Cut a piece of that complimentary paper in half. Fold if in half again two more times. Draw another heart on the paper and cut along the lines.

This should give you eight inner petals. You can use all eight, but I found four to be more than sufficient. I used the other four on my second flower.

At this point I let Logan decorate his petals. He isn't quite into the colouring yet. He prefers to put the crayons in his mouth, but he did a pretty good job anyway. And Terry loves the effort.

Take all of your petals and put a small hole in the bottom of the heart. Depending on the size of the Brad, you will need larger or smaller holes. Just make sure that when you insert the fastener, the petals are still able to move around and be shaped. You want your sweetheart to be able to read the message you place on the petals.

A one-hole punch is the perfect trick to accomplish this task if you have large enough Brads. I opted for heart-shaped ones and they were too small for that, so I had to wing it.

At this point, you can write a heartfelt message on the petals. Because Logan was helping, I couldn't get into too much detail for mine. I put one word on each petal: "To my soul-mate Terry, love from Tawny" and "To the world's greatest Dad, Love from Logan."

You can, however, place poetry, or a long love letter on the petals. The flowers look really beautiful with lots of words on each petal. If you don't have a baby around, you can even decorate the petals with glitter pen! If you do have children around, crayola works just as well and contains just as much love!

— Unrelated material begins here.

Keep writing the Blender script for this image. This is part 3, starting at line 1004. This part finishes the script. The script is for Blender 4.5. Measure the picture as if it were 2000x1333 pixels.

Next, you want to insert the brad. First take the inner petals and insert the brad through the holes you made.

Next, arrange the outer petals (the ones with your message) in order and insert the brad so that the start of your message is on top.

Fan the petals out so that they resemble a flower.

Now all you need is a stem. That we make from pipe cleaner. You can also use fancy wire to make the stem if you want a more professional look. I used pipe cleaner mainly because when I was in Michael's with Terry the other day, he mentioned that pipe cleaner reminded him of when he was a kid.

Choose a colour for your stem. Logan chose silver and I opted for the traditional green. Take two pieces of pipe cleaner (so you can mix and match if you choose), and wind them around each other. This gives strength to the stem.

Next, insert the two ends of the pipe cleaner behind the Brad on the back of your flower. This should hold it in place. In case your Brad was particularly small like mine, you can dab a bit of glue to hold the stem in place. Just make sure the you don't too much glue on the back or your petals won't move!

And voila! You have a perfect, personalized flower to give to your sweetheart.

I even put mine in a vase. Some extra hints: You may spritz the petals with your favourite perfume. That way every time your honey looks at them, they will remind him/her of you.
You can also skip the stem part and attach ribbon instead and place the flower inside your Valentine's Day card.

I apologize for the crappiness of the pictures. I'm no photographer. But they do the trick anyway. You all get the idea.